··· SOURCE DATA ···

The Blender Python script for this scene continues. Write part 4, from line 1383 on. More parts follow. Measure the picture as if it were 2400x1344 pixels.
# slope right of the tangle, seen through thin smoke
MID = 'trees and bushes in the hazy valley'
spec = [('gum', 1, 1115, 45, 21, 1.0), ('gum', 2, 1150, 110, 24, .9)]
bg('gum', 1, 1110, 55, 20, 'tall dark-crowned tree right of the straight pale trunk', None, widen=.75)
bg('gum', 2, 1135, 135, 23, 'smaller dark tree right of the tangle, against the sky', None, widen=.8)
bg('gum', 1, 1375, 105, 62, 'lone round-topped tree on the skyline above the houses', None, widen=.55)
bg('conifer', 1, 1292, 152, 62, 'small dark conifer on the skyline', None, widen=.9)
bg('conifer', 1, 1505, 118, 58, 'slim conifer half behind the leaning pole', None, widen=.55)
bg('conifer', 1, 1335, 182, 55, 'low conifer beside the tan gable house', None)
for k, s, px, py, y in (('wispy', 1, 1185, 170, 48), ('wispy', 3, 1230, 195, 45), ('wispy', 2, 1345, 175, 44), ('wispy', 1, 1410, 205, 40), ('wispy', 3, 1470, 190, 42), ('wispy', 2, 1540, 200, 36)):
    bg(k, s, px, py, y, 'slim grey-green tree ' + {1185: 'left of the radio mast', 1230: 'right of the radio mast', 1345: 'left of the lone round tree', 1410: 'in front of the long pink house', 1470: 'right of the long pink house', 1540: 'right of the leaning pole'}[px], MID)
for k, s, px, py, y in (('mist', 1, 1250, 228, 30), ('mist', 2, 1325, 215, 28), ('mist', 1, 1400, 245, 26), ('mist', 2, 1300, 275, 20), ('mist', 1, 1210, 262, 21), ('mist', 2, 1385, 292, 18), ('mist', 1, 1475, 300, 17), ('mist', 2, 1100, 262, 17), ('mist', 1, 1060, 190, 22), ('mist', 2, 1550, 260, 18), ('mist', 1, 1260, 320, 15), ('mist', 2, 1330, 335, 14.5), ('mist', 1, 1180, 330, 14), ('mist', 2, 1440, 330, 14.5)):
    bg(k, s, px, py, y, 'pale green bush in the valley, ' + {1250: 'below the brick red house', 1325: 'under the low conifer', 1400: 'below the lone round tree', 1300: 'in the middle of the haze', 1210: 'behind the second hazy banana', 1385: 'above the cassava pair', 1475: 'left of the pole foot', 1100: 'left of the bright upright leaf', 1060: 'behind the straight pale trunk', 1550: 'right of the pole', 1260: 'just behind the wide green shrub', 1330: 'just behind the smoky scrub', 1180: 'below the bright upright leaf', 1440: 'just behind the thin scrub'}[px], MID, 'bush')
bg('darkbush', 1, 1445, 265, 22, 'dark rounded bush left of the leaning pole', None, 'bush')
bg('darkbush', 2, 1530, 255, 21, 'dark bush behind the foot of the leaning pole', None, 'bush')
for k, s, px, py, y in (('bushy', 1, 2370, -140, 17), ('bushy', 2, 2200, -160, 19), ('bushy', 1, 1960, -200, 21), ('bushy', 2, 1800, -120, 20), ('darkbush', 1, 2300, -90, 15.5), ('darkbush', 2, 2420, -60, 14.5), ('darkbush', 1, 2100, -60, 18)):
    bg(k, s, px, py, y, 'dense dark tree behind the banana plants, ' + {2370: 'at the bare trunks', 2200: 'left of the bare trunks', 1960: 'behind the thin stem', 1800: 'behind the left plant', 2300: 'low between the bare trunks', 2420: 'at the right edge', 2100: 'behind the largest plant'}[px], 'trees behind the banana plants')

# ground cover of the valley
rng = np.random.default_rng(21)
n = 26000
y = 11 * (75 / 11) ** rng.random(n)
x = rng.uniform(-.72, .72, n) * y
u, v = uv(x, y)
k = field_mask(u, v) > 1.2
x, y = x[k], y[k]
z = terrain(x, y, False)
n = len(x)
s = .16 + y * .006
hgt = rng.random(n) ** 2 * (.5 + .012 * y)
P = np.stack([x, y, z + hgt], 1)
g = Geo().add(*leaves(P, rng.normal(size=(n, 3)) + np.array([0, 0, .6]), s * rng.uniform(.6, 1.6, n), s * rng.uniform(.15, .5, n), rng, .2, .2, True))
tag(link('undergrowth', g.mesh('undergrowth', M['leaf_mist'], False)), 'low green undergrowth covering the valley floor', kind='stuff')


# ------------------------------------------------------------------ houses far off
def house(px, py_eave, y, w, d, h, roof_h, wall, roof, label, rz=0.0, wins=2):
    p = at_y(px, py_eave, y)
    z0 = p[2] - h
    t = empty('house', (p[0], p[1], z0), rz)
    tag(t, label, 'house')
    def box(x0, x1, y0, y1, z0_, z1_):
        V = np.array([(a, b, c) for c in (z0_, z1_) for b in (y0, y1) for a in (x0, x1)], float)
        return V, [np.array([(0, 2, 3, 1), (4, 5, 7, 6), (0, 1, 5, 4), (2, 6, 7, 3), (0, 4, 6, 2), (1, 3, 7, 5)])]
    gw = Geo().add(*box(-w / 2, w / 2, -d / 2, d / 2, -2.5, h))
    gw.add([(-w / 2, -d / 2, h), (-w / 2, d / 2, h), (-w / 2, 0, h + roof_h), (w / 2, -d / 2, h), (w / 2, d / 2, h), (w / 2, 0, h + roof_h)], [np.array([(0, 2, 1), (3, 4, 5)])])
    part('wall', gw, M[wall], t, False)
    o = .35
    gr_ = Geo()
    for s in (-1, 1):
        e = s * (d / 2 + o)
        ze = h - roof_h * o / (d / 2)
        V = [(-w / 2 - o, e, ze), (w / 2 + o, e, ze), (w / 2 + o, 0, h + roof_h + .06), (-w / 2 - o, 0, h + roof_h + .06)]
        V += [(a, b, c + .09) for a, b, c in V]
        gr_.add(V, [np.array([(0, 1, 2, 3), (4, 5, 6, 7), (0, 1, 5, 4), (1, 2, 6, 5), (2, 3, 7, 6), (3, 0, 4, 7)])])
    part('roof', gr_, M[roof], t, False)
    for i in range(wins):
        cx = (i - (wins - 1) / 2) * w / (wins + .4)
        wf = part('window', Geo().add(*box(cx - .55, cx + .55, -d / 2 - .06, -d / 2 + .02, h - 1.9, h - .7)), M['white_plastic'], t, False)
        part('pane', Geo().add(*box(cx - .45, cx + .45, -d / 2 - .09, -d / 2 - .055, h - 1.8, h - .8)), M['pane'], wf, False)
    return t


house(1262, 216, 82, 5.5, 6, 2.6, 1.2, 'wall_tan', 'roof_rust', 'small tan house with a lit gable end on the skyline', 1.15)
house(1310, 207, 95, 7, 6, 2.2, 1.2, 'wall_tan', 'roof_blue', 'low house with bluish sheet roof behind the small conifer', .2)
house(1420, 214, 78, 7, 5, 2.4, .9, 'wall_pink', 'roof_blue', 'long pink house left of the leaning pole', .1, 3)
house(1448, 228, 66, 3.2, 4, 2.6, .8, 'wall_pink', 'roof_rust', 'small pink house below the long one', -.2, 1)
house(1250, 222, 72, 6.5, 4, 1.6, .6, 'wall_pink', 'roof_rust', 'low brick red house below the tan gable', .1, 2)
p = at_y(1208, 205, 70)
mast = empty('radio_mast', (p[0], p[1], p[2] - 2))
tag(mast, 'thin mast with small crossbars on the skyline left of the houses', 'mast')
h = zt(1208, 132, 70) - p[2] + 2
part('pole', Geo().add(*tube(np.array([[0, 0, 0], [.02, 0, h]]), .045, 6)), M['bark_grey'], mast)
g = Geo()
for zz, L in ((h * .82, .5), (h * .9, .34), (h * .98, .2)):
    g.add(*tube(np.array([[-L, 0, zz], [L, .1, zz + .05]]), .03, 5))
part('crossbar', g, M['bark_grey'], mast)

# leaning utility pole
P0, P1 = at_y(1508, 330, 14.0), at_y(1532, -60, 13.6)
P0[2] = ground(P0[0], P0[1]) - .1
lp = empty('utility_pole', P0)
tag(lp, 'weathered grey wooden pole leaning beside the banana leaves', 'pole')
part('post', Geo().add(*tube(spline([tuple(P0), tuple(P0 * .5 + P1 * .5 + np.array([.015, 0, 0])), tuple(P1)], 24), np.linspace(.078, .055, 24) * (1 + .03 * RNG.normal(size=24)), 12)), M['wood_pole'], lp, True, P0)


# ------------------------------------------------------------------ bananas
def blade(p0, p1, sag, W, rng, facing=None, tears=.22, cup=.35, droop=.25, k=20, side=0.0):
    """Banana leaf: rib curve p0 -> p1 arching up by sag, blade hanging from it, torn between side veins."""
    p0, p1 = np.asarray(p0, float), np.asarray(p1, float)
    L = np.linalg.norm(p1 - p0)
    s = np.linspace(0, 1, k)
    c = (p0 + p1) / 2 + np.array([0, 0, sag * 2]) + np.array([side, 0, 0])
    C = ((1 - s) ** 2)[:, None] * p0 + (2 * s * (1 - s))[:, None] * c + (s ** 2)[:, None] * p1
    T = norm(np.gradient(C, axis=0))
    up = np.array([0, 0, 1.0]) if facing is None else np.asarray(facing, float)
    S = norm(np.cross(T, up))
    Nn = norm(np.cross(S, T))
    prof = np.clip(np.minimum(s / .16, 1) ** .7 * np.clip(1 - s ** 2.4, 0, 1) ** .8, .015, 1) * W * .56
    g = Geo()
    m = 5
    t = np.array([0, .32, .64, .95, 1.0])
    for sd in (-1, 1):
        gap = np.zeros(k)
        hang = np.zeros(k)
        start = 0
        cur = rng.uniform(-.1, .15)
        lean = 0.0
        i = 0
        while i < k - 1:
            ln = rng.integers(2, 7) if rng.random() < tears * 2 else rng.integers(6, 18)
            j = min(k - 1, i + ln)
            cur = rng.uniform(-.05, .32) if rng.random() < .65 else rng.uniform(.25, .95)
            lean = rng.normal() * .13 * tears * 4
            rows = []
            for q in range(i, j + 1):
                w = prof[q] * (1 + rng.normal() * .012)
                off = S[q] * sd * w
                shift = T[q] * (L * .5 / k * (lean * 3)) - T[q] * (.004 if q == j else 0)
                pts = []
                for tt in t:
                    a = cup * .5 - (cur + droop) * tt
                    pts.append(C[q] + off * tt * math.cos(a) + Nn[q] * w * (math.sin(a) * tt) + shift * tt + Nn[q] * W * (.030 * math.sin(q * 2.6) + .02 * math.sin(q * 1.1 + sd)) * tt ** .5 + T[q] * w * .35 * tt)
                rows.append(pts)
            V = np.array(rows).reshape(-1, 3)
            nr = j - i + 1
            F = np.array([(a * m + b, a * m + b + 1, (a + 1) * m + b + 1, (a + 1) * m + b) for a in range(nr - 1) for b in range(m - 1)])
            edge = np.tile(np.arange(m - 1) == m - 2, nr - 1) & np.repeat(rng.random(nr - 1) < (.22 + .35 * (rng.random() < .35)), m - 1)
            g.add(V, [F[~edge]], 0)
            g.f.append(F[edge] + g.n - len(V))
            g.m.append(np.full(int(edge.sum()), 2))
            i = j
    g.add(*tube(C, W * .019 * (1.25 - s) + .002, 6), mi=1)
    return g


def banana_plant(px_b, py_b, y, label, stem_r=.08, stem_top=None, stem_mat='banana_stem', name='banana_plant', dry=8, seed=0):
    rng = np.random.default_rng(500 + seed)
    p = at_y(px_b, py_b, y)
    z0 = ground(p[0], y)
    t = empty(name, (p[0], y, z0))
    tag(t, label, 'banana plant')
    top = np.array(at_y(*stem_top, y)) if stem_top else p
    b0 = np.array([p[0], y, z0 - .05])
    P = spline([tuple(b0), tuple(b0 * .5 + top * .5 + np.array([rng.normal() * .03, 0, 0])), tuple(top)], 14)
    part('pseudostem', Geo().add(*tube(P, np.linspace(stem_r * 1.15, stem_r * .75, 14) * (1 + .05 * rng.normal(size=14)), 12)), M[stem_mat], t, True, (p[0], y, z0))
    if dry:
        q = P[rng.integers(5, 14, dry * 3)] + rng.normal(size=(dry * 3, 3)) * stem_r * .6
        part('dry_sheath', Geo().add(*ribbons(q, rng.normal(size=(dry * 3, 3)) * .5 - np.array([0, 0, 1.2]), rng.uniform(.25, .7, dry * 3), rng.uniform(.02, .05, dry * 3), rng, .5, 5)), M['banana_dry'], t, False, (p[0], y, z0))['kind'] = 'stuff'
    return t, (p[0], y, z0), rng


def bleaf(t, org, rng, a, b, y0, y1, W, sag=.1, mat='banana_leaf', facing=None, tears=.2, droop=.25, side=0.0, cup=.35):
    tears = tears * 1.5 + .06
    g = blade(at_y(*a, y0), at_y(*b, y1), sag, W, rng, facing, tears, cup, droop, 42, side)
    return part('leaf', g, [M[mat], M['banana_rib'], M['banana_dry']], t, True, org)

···

*OBJECTIVE*: From the top of the listing above, restate each line word for word up to and including the line with "bg('conifer', 1, 1335, 182, 55, 'low"; add nothing else.

*SOLUTION TO THIS PROBLEM*:
The Blender Python script for this scene continues. Write part 4, from line 1383 on. More parts follow. Measure the picture as if it were 2400x1344 pixels.
# slope right of the tangle, seen through thin smoke
MID = 'trees and bushes in the hazy valley'
spec = [('gum', 1, 1115, 45, 21, 1.0), ('gum', 2, 1150, 110, 24, .9)]
bg('gum', 1, 1110, 55, 20, 'tall dark-crowned tree right of the straight pale trunk', None, widen=.75)
bg('gum', 2, 1135, 135, 23, 'smaller dark tree right of the tangle, against the sky', None, widen=.8)
bg('gum', 1, 1375, 105, 62, 'lone round-topped tree on the skyline above the houses', None, widen=.55)
bg('conifer', 1, 1292, 152, 62, 'small dark conifer on the skyline', None, widen=.9)
bg('conifer', 1, 1505, 118, 58, 'slim conifer half behind the leaning pole', None, widen=.55)
bg('conifer', 1, 1335, 182, 55, 'low conifer beside the tan gable house', None)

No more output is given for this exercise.